Violin crafted to mark Brontë bicentenary
A RENOWNED violin maker has crafted a new instrument to mark the 200th anniversary of the birth of Emily Brontë, using wood from a tree which grew close to where she wrote.
Steve Burnett said he thinks the sycamore, which was felled close to the Brontë Parsonage, in Haworth, West Yorkshire, may have been old enough to have been there during Emily’s life.
The Edinburgh-based craftsman spent three months making the “Emily Brontë Violin” and said in Haworth that “in an artistic sense, it has come back to the moors”.
He said a musical instrument can be seen as an extension of the literary world. “As Goethe said, ‘music begins where words end’,” Mr Burnett said. “What I do is give voice to the environment.”
Although Brontë did not play the violin herself, Mr Burnett pointed to the connection in her novel Wuthering Heights – when Mr Earnshaw brings a fiddle back over the moors with Heathcliff but finds it in pieces after his arduous journey.

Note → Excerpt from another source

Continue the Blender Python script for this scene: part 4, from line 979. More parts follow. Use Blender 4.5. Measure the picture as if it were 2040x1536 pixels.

Mr Burnett said he is reviving the lost art of violin-making from the Italian golden age of the craft when Stradivarius worked.
“Hopefully it will be played in the Parsonage itself as time goes on, hopefully sooner rather than later,” he said.
The Brontë Parsonage is holding a series of events this weekend to mark the bicentenary, culminating in Emily Brontë’s 200th birthday on Monday. The anniversary is also being marked in Thornton, Bradford, where a postbox has been unveiled featuring quotations from her work.